It’s fashionable to try to turn the notion of environmentally friendly computing into a morality play.
But it’s more likely that eco-IT will take off because of its potential for cost savings and because new tech gear usually has some environmental component anyway, whether it’s energy or space savings features or something else, said presenters and attendees at Computerworld’s Infrastructure Management World (IMW) conference in Scottsdale, Arizona, this week.
In an informal poll of the 200-plus attendees at the show, fewer than a dozen hands went up when asked whether the notion of green IT is a fad. More than 90 per cent raised their hands when asked if the idea of environmentally friendly computing is a reality.
This maps to research done by Jed Scaramella, an analyst at Framingham, Mass.-based IDC. “Green IT is a foregone conclusion; it will be part of your next data center,” he said.
If nothing else, Scaramella said, energy costs require IT to take a hard look at green technologies. Ten years ago, around 17 cents out of every dollar spent on a new server went to power and cooling. Today, that’s up to 48 cents, and if things don’t change, that number will eventually grow to 78 cents, according to IDC.

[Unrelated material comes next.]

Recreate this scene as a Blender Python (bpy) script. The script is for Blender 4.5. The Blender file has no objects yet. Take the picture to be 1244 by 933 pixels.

Home mortgage company Fannie Mae, formally known as the Federal National Mortgage Association, built the first data center in the U.S. that was certified by Leadership in Energy and Environmental Design (LEED). The building industry’s U.S. Green Building Council created the LEED rating system.
Fannie Mae’s Urbana, Md., data center, which opened in 2005, recycles water, accommodates bicycles and electric vehicles, and has an air-quality system that removes many harmful chemicals and doesn’t let them re-enter the building, said Brian Cobb, senior vice president for enterprise systems management and IT at Fannie Mae and a presenter at IMW. Air from the copier rooms is vented directly outside, he added.
“In IT, we have a responsibility to be as efficient as possible,” Cobb said. “But we were able to get our [LEED] certification without having to compromise on availability and systems quality. So now I’ll always make sure to consider the green component. That doesn’t mean we’ll always land on it, but I’ll always put it in the mix.”
Although he didn’t have specific figures available, Cobb said the additional costs of building a green data center vs. what Fannie Mae would have spent on a more traditional building were in the “low single digits.” Another customer said he recently had a much different type of green experience.
A few months back, aviation parts supplier Aviall Services Inc. in Dallas was looking at whether it would need another cooling unit in its 3,500-square-foot data center. Heating problems meant that floor temperature was at the optimum 64 degrees Fahrenheit, but seven feet up — at the top of a server rack, in other words — the air measured a too-warm 79 degrees, said Jeff Dill, senior manager of technical architecture.
“We called our cooling system rep, and he said we should have 28 vented tiles in a data center of our size,” Dill said. The facility actually had around 75 of the panels, “so we went in and covered up around 40 panels,” he said, and the cooling problems were solved.